- AIM
Transcribe the material word for word, but without the images.

- AVAILABLE DATA
┌──

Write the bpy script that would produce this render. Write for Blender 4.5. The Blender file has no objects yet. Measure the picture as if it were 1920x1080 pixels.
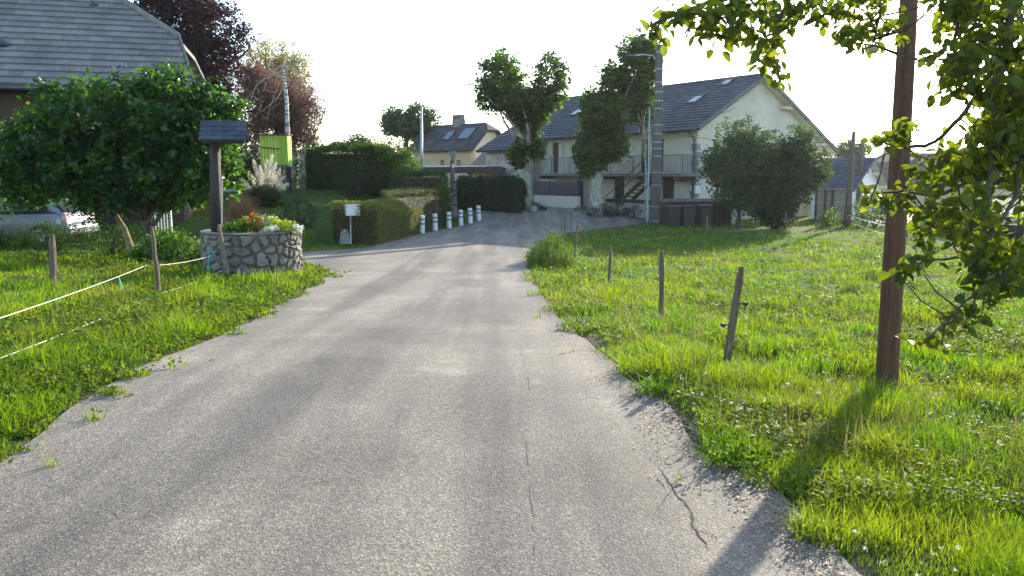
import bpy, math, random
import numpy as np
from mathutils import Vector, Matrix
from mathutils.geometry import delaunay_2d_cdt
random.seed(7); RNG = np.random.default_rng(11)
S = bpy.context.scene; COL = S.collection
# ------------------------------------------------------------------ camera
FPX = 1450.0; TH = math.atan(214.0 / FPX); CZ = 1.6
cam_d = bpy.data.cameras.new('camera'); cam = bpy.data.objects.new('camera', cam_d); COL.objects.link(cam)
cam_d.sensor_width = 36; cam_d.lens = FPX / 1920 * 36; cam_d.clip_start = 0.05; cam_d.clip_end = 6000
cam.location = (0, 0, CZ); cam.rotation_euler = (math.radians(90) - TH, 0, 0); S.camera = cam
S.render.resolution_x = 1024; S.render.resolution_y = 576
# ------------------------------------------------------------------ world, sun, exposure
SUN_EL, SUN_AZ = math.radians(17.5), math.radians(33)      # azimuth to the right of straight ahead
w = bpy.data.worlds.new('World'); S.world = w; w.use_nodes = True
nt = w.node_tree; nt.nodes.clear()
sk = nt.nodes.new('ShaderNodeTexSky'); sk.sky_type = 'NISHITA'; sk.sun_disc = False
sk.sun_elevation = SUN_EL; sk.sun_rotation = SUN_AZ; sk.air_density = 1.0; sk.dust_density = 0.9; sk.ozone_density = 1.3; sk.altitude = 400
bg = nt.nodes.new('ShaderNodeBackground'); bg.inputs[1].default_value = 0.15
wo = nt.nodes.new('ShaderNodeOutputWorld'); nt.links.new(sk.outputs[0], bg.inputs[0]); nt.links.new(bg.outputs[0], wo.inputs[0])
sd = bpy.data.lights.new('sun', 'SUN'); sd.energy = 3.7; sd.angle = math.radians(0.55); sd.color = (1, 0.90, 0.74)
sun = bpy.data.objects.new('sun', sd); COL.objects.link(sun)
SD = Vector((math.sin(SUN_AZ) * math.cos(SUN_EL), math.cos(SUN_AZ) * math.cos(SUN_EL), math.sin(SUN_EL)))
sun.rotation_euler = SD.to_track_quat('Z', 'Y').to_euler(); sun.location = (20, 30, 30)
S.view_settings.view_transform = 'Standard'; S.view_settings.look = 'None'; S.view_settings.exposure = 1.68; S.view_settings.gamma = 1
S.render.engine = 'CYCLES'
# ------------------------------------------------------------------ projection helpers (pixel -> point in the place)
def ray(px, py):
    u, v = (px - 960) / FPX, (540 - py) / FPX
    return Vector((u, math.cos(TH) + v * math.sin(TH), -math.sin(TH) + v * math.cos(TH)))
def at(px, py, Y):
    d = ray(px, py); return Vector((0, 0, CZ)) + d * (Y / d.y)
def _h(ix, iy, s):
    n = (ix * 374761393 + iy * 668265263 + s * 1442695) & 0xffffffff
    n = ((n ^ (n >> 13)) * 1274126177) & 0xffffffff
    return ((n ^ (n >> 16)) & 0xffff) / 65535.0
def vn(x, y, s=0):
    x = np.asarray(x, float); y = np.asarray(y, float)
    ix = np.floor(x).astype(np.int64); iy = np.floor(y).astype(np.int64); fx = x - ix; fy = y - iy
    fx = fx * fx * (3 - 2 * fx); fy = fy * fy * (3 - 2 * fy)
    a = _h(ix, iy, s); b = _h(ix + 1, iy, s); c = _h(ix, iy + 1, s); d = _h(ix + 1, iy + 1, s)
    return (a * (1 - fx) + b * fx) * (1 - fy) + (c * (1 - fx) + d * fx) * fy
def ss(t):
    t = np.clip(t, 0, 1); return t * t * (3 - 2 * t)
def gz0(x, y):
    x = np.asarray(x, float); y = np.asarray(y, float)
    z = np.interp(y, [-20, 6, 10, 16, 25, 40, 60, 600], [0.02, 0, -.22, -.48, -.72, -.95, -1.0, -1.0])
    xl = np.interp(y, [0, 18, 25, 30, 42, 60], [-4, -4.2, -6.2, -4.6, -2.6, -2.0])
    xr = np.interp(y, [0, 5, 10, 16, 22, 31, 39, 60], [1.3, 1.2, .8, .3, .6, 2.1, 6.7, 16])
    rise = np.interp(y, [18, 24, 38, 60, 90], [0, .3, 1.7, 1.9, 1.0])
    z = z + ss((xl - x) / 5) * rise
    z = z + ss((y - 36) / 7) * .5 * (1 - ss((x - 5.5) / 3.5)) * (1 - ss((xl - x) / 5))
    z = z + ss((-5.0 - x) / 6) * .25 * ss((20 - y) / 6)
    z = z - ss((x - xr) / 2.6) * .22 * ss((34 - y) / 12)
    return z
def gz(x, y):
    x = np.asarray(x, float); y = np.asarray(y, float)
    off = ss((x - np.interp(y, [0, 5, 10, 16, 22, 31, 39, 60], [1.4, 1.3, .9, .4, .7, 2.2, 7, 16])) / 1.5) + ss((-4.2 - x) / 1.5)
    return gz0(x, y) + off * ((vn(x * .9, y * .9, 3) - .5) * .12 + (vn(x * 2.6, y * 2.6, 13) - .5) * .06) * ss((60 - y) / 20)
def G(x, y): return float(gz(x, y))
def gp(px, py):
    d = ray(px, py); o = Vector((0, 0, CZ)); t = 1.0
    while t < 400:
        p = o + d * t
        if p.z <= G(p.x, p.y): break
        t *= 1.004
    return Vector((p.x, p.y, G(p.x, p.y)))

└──

- THE OUTPUT
Write the bpy script that would produce this render. Write for Blender 4.5. The Blender file has no objects yet. Measure the picture as if it were 1920x1080 pixels.
import bpy, math, random
import numpy as np
from mathutils import Vector, Matrix
from mathutils.geometry import delaunay_2d_cdt
random.seed(7); RNG = np.random.default_rng(11)
S = bpy.context.scene; COL = S.collection
# ------------------------------------------------------------------ camera
FPX = 1450.0; TH = math.atan(214.0 / FPX); CZ = 1.6
cam_d = bpy.data.cameras.new('camera'); cam = bpy.data.objects.new('camera', cam_d); COL.objects.link(cam)
cam_d.sensor_width = 36; cam_d.lens = FPX / 1920 * 36; cam_d.clip_start = 0.05; cam_d.clip_end = 6000
cam.location = (0, 0, CZ); cam.rotation_euler = (math.radians(90) - TH, 0, 0); S.camera = cam
S.render.resolution_x = 1024; S.render.resolution_y = 576
# ------------------------------------------------------------------ world, sun, exposure
SUN_EL, SUN_AZ = math.radians(17.5), math.radians(33)      # azimuth to the right of straight ahead
w = bpy.data.worlds.new('World'); S.world = w; w.use_nodes = True
nt = w.node_tree; nt.nodes.clear()
sk = nt.nodes.new('ShaderNodeTexSky'); sk.sky_type = 'NISHITA'; sk.sun_disc = False
sk.sun_elevation = SUN_EL; sk.sun_rotation = SUN_AZ; sk.air_density = 1.0; sk.dust_density = 0.9; sk.ozone_density = 1.3; sk.altitude = 400
bg = nt.nodes.new('ShaderNodeBackground'); bg.inputs[1].default_value = 0.15
wo = nt.nodes.new('ShaderNodeOutputWorld'); nt.links.new(sk.outputs[0], bg.inputs[0]); nt.links.new(bg.outputs[0], wo.inputs[0])
sd = bpy.data.lights.new('sun', 'SUN'); sd.energy = 3.7; sd.angle = math.radians(0.55); sd.color = (1, 0.90, 0.74)
sun = bpy.data.objects.new('sun', sd); COL.objects.link(sun)
SD = Vector((math.sin(SUN_AZ) * math.cos(SUN_EL), math.cos(SUN_AZ) * math.cos(SUN_EL), math.sin(SUN_EL)))
sun.rotation_euler = SD.to_track_quat('Z', 'Y').to_euler(); sun.location = (20, 30, 30)
S.view_settings.view_transform = 'Standard'; S.view_settings.look = 'None'; S.view_settings.exposure = 1.68; S.view_settings.gamma = 1
S.render.engine = 'CYCLES'
# ------------------------------------------------------------------ projection helpers (pixel -> point in the place)
def ray(px, py):
    u, v = (px - 960) / FPX, (540 - py) / FPX
    return Vector((u, math.cos(TH) + v * math.sin(TH), -math.sin(TH) + v * math.cos(TH)))
def at(px, py, Y):
    d = ray(px, py); return Vector((0, 0, CZ)) + d * (Y / d.y)
def _h(ix, iy, s):
    n = (ix * 374761393 + iy * 668265263 + s * 1442695) & 0xffffffff
    n = ((n ^ (n >> 13)) * 1274126177) & 0xffffffff
    return ((n ^ (n >> 16)) & 0xffff) / 65535.0
def vn(x, y, s=0):
    x = np.asarray(x, float); y = np.asarray(y, float)
    ix = np.floor(x).astype(np.int64); iy = np.floor(y).astype(np.int64); fx = x - ix; fy = y - iy
    fx = fx * fx * (3 - 2 * fx); fy = fy * fy * (3 - 2 * fy)
    a = _h(ix, iy, s); b = _h(ix + 1, iy, s); c = _h(ix, iy + 1, s); d = _h(ix + 1, iy + 1, s)
    return (a * (1 - fx) + b * fx) * (1 - fy) + (c * (1 - fx) + d * fx) * fy
def ss(t):
    t = np.clip(t, 0, 1); return t * t * (3 - 2 * t)
def gz0(x, y):
    x = np.asarray(x, float); y = np.asarray(y, float)
    z = np.interp(y, [-20, 6, 10, 16, 25, 40, 60, 600], [0.02, 0, -.22, -.48, -.72, -.95, -1.0, -1.0])
    xl = np.interp(y, [0, 18, 25, 30, 42, 60], [-4, -4.2, -6.2, -4.6, -2.6, -2.0])
    xr = np.interp(y, [0, 5, 10, 16, 22, 31, 39, 60], [1.3, 1.2, .8, .3, .6, 2.1, 6.7, 16])
    rise = np.interp(y, [18, 24, 38, 60, 90], [0, .3, 1.7, 1.9, 1.0])
    z = z + ss((xl - x) / 5) * rise
    z = z + ss((y - 36) / 7) * .5 * (1 - ss((x - 5.5) / 3.5)) * (1 - ss((xl - x) / 5))
    z = z + ss((-5.0 - x) / 6) * .25 * ss((20 - y) / 6)
    z = z - ss((x - xr) / 2.6) * .22 * ss((34 - y) / 12)
    return z
def gz(x, y):
    x = np.asarray(x, float); y = np.asarray(y, float)
    off = ss((x - np.interp(y, [0, 5, 10, 16, 22, 31, 39, 60], [1.4, 1.3, .9, .4, .7, 2.2, 7, 16])) / 1.5) + ss((-4.2 - x) / 1.5)
    return gz0(x, y) + off * ((vn(x * .9, y * .9, 3) - .5) * .12 + (vn(x * 2.6, y * 2.6, 13) - .5) * .06) * ss((60 - y) / 20)
def G(x, y): return float(gz(x, y))
def gp(px, py):
    d = ray(px, py); o = Vector((0, 0, CZ)); t = 1.0
    while t < 400:
        p = o + d * t
        if p.z <= G(p.x, p.y): break
        t *= 1.004
    return Vector((p.x, p.y, G(p.x, p.y)))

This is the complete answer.